● **The exercise**:
Wherever the word "picture" shows up in a line, please copy that line.

● **Information supplied**:
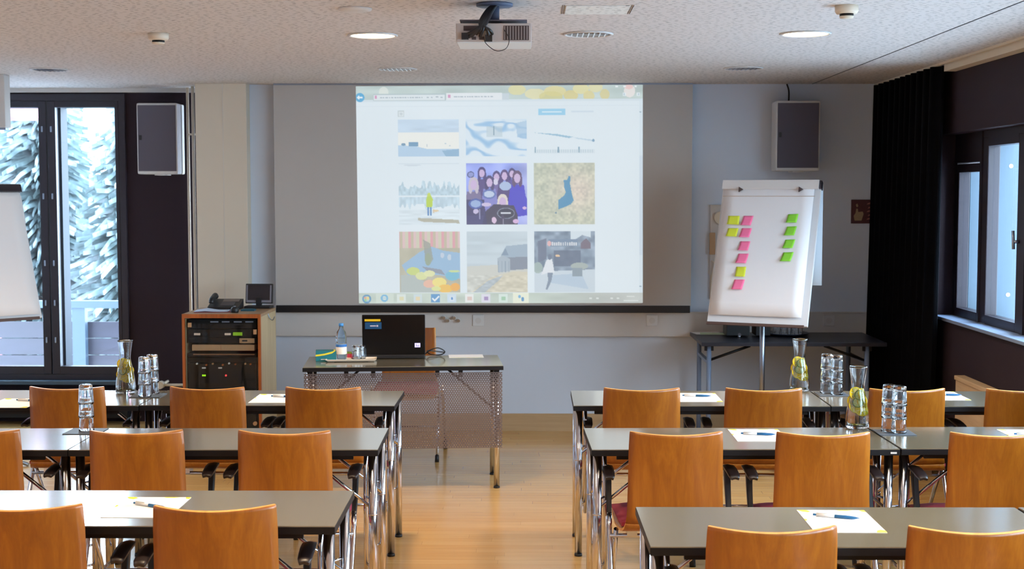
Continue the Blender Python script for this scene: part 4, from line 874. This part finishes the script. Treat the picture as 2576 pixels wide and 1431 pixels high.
for (px, py, wh, wl) in ((310, 991, 'left front row carafe', 'glass carafe of lemon water on the left front row table'), (2015, 986, 'right front row carafe', 'glass carafe with lemon and lime water on the right front row table'), (2163, 1080, 'right middle row carafe', 'larger looking glass carafe with lemon and lime water on the right middle row table')):
    v = P(px, py, Z=.73); v.y += .045
    t = thing('water_carafe', wl, 'carafe', (v.x, v.y, .7305), 0, 'glass water carafes')
    O = [(0, 0), (.045, 0), (.0495, .006), (.05, .03), (.0475, .06), (.042, .095), (.035, .13), (.029, .155), (.0265, .172), (.0275, .19), (.0315, .22), (.037, .256), (.0378, .262)]
    I = [(.0362, .262), (.0355, .256), (.0298, .22), (.0256, .19), (.0246, .172), (.0271, .155), (.0331, .13), (.0401, .095), (.0456, .06), (.048, .03), (.0465, .012), (.03, .009), (0, .009)]
    bm = BM(); lathe(bm, O+I, 36); obj('glass_body', bm, M_glass, t)
    WTR = [(0, .0095), (.03, .0095), (.046, .0125), (.0474, .03), (.045, .06), (.0395, .095), (.0325, .13), (.0265, .155), (.0243, .168), (0, .168)]
    bm = BM(); lathe(bm, WTR, 36); obj('water', bm, M_water, t)
    z0 = .7305
    L5 = [('lemon', -.012, -.012, .145, (1.3, .3, .2)), ('lemon', .008, -.022, .115, (1.4, .2, -.4)), ('lemon', -.016, -.016, .092, (1.2, -.3, .5)), ('lemon', .014, -.006, .135, (1.2, .5, .9)), ('lemon', .012, .012, .10, (1.5, .4, 2.2)), ('lemon', -.008, .014, .12, (1.3, .4, 2.6)), ('lemon', .016, -.02, .08, (1.4, -.3, .2)), ('lemon', -.02, -.01, .115, (1.5, .3, -.5)), ('lemon', .018, -.012, .112, (1.4, .1, .6))]
    if 'left' not in wh: L5 += [('lime', .003, -.030, .140, (1.35, .1, .1)), ('lime', -.006, -.036, .110, (1.42, .1, -.1))]
    else: L5 += [('lime', -.006, -.030, .112, (1.3, .4, -.6))]
    nm = ['topmost', 'middle right', 'low left', 'upper right', 'lower back', 'upper back', 'lowest', 'middle left', 'outer right']
    for i, (kd, x, y, z, rt) in enumerate(L5):
        q = nm[i] if kd == 'lemon' else ('upper' if i == 9 and len(L5) > 10 else ('lower' if i == 10 else 'only'))
        put_slice(kd, v.x+x*.85, v.y+y*.62, z0+z, rt, '%s %s slice in the %s' % (q, kd, wh))

# ------------------------------------------------------------------ sheets and pens
PENP = []
def pen(x, y, z, a, lb):
    if PENP: return dup(PENP[0], (x, y, z), a, lb)
    t = thing('ballpoint_pen', lb, 'pen', (x, y, z), a, 'blue and white pens on the sheets')
    bm = BM(); tube(bm, [(-.005, 0, .0055), (.03, 0, .0055), (.055, 0, .0055), (.065, 0, .0055), (.07, 0, .0055)], [.0052, .0055, .0045, .002, .001], 14); obj('grip', bm, M_blue, t)
    bm = BM(); tube(bm, [(-.06, 0, .0055), (-.005, 0, .0055)], .0052, 14); obj('barrel', bm, M_whitepl, t)
    bm = BM(); box(bm, -.062, -.022, -.0015, .0015, .0108, .0125, bev=.0004); obj('clip', bm, M_whitepl, t)
    bm = BM(); tube(bm, [(-.07, 0, .0055), (-.06, 0, .0055)], .0035, 12); obj('button', bm, M_blue, t)
    PENP.append(t); return t
def sheet(x, y, a, lb, plb, pa=-.25, pdx=0., pdy=.03, w=.21, h=.28, z=.73):
    t = thing('paper_sheet', lb, 'paper', (x, y, z), a, 'white sheets with yellow corner prints')
    bm = BM(); box(bm, -w/2, w/2, -h/2, h/2, .0003, .0012); obj('page', bm, M_paper, t)
    bm = BM(); zz = .0012
    def blob(pts): prism(bm, [(p[0]*w/2, p[1]*h/2, zz) for p in pts], (0, 0, .0002))
    blob([(-1, 1), (-.72, 1), (-.62, .88), (-.72, .78), (-.88, .84)]); blob([(.15, 1), (.25, .93), (.5, .93), (.68, 1)]); blob([(.84, 1), (1, 1), (1, .8), (.88, .86)]); blob([(1, -1), (1, -.82), (.9, -.76), (.78, -.82), (.7, -1)]); blob([(-1, .2), (-.93, .16), (-.93, .05), (-1, .0)])
    obj('printed_flower', bm, M_yell, t)
    if plb:
        q = Matrix.Rotation(a, 3, 'Z') @ Vector((pdx, pdy, 0)); pen(x+q.x, y+q.y, z+.0014, a+pa, plb)
sheet(.932, 4.052, .0, 'white sheet with yellow corners on the right nearest row table', 'blue and white pen on the right nearest row sheet', -.35, -.005, .035)
sheet(.925, 5.51, .0, 'white sheet with yellow corners on the right middle row, left of the nearer carafe', 'blue and white pen on the right middle row sheet near the aisle', -.18, .0, .0)
sheet(2.055, 5.52, .0, 'white sheet at the right edge of the right middle row', 'blue and white pen at the right picture edge, middle row', -.1, -.01, 0)
sheet(.80, 6.54, .0, 'white sheet on the right front row between the two aisle side chairs', 'blue and white pen on the right front row sheet near the aisle', -.12, .0, .02)
sheet(2.0, 6.61, .0, 'white sheet on the right front row near the window side', 'blue and white pen on the right front row sheet near the window', -.1, .03, .0)
sheet(-1.22, 4.2, .0, 'white sheet with yellow corners on the left nearest row table', 'blue and white pen on the left nearest row sheet', -.5, .01, .0)
sheet(-1.245, 6.475, .0, 'white sheet on the left front row in front of the rack', 'blue and white pen on the left front row sheet near the aisle', -.15, .04, .03)
sheet(-2.45, 6.31, .0, 'white sheet on the left front row at the left picture edge', 'blue and white pen at the left picture edge, front row', -.2, .05, .05)
v = P(1172, 897, Z=.73)
t = thing('paper_sheet', 'white sheet lying on the presenter desk right of the laptop', 'paper', (v.x, v.y+.02, .73), DA); bm = BM(); box(bm, -.105, .105, -.07, .08, .0003, .0012); obj('page', bm, M_paper, t)
bm = BM(); box(bm, -.1, .1, -.069, -.063, .0012, .0014); obj('printed_line', bm, M_yell, t)

# ------------------------------------------------------------------ flip charts
def flip(base, th, a, W, L, lb, right=True):
    t = thing('flip_chart', lb, 'flip chart', base, -th, 'flip charts')   # local: x right, y away, z up
    R_ = Matrix.Rotation(-a, 4, 'X')
    def tr(bm): bmesh.ops.transform(bm, matrix=R_, verts=bm.verts)
    bm = BM(); box(bm, -W/2, W/2, .004, .024, 0, L, bev=.003); tr(bm); obj('board', bm, mat('board_white', (214, 214, 216), .4), t)
    bm = BM(); box(bm, -W/2, W/2-.02, -.006, .004, -.012, .006, bev=.001); tr(bm); obj('pen_ledge', bm, mat('ledge_brown', (80, 58, 52), .5), t)
    bm = BM(); g = []
    zt, zb = L-.012, (.05 if right else .02)
    for i in range(12):
        f_ = i/11; z = zt+(zb-zt)*f_; g.append([(-W/2+.015+(W-.055 if right else W-.03)*k/8, -.008-.004*math.sin(f_*3.1)-(.006*f_**6), z) for k in range(9)])
    slab(bm, g, .003); tr(bm); obj('paper_pad', bm, mat('pad_paper', (226, 222, 222), .8), t)
    if right:
        bm = BM(); box(bm, -W/2, W/2-.012, -.022, -.008, L-.055, L+.006, bev=.003); tr(bm); obj('clamp_bar', bm, mat('clamp_white', (214, 208, 204), .5), t)
        bm = BM()
        for x in (-W/2+.125, W/2-.125):
            tube(bm, [(x, -.034, L-.062), (x, -.02, L-.062)], .019, 3, True)
        tr(bm); obj('clamp_knob', bm, mat('knob_dark', (78, 62, 60), .4), t)
        bm = BM(); box(bm, -W/2+.01, W/2-.03, -.0155, -.0125, L-.105, L-.102); tr(bm); obj('pad_fold', bm, mat('fold_line', (190, 165, 145), .8), t)
        bm = BM(); box(bm, W/2-.012, W/2+.004, -.016, .03, L-.05, L+.004, bev=.002); tr(bm); obj('end_cap', bm, M_darkframe, t)
        bm = BM(); g = [[(-W/2+.10+(W-.10)*k/6, L*math.sin(a)+.03+.012*math.sin(k*1.3), z) for k in range(7)] for z in (L*.92, L*.8, L*.6, L*.4, L*.24)]
        slab(bm, g, .0015); obj('flipped_page', bm, mat('page_blue_white', (205, 215, 225), .8), t)
    else:
        bm = BM(); box(bm, -W/2, W/2+.004, -.022, -.004, L-.05, L+.002, bev=.003); tr(bm); obj('clamp_bar', bm, M_darkframe, t)
        bm = BM(); box(bm, -W/2, W/2+.02, .026, .034, L+.0, L+.022); box(bm, W/2-.0, W/2+.014, .026, .034, L-.25, L-.06); tr(bm); obj('rear_paper_holder', bm, M_whitepl, t)
    z0 = base[2]; bm = BM(); tube(bm, [(0, .155, .25), (0, .155, -z0+.09)], .017, 16); obj('pole', bm, M_steel, t)
    bm = BM(); box(bm, -.05, .05, .115, .175, .14, .22); obj('pole_bracket', bm, M_plastic, t)
    for k in range(5):
        an = k*2*pi/5+.3; bm = BM(); tube(bm, [(0, .155, -z0+.09), (.3*math.cos(an), .155+.3*math.sin(an), -z0+.011)], [.018, .011], 10); obj('base_leg', bm, M_steel, t)
    bm = BM(); tube(bm, [(0, .155, -z0+.06), (0, .155, -z0+.13)], .03, 16); obj('hub', bm, M_plastic, t)
    return t
FB = Vector((1.394, 8.43, .905)); FT, FA, FWd, FL = .4266, .369, .64, .9546
flip(FB, FT, FA, FWd, FL, 'white flip chart with coloured sticky notes before the right wall')
flip(Vector((-3.3726, 8.34, .931)), -.7887, .3387, .66, .8916, 'blank white flip chart cut off at the left picture edge', False)
ux = Vector((math.cos(FT), -math.sin(FT), 0)); vx = Vector((math.sin(FA)*math.sin(FT), math.sin(FA)*math.cos(FT), math.cos(FA))); nx = ux.cross(vx).normalized()
if nx.y > 0: nx = -nx
PO = FB+nx*.0155
NOTES = [((1832, 543), (1861, 543), (1830, 566), 'yellow', 'top yellow sticky note, left column of the flip chart'), ((1871, 543), (1896, 543), (1864, 568), 'pink', 'topmost pink sticky note on the flip chart'),
 ((1832, 574), (1858, 574), (1827, 596), 'yellow', 'second yellow sticky note, left column below the top one'), ((1867, 574), (1892, 574), (1860, 598), 'pink', 'second pink sticky note from the top'),
 ((1863, 607), (1888, 607), (1857, 631), 'pink', 'third pink sticky note from the top'), ((1858, 638), (1884, 638), (1851, 663), 'pink', 'fourth pink sticky note, above the low yellow one'),
 ((1853, 671), (1877, 671), (1850, 697), 'yellow', 'lowest yellow sticky note between two pink ones'), ((1848, 703), (1874, 703), (1841, 729), 'pink', 'lowest pink sticky note on the flip chart'),
 ((1983, 539), (2009, 538), (1978, 562), 'green', 'topmost green sticky note in the right column'), ((1980, 570), (2005, 569), (1973, 594), 'green', 'second green sticky note in the right column'),
 ((1976, 603), (2001, 602), (1969, 626), 'green', 'third green sticky note in the right column'), ((1971, 635), (1997, 634), (1963, 659), 'green', 'lowest green sticky note in the right column')]
NC = {'yellow': mat('note_yellow', (205, 208, 50), .8), 'pink': mat('note_pink', (236, 110, 148), .8), 'green': mat('note_green', (130, 196, 50), .8)}
for (a, b, c, col, lb) in NOTES:
    A0, B0, C0 = [Ppl(q[0], q[1], PO, nx) for q in (a, b, c)]
    bm = BM(); g = []
    for i in range(6):
        f_ = i/5; g.append([A0+(B0-A0)*(k/5)+(C0-A0)*f_+nx*(.0012+.016*f_*f_*(1-.5*k/5)) for k in range(6)])
    g2 = [[p-A0 for p in r_] for r_ in g]; slab(bm, g2, .0006)
    o = obj('sticky_note', bm, NC[col]); o.location = A0; tag(o, lb, 'sticky note', 'sticky notes on the flip chart')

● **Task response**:
Continue the Blender Python script for this scene: part 4, from line 874. This part finishes the script. Treat the picture as 2576 pixels wide and 1431 pixels high.
sheet(2.055, 5.52, .0, 'white sheet at the right edge of the right middle row', 'blue and white pen at the right picture edge, middle row', -.1, -.01, 0)
sheet(-2.45, 6.31, .0, 'white sheet on the left front row at the left picture edge', 'blue and white pen at the left picture edge, front row', -.2, .05, .05)
flip(Vector((-3.3726, 8.34, .931)), -.7887, .3387, .66, .8916, 'blank white flip chart cut off at the left picture edge', False)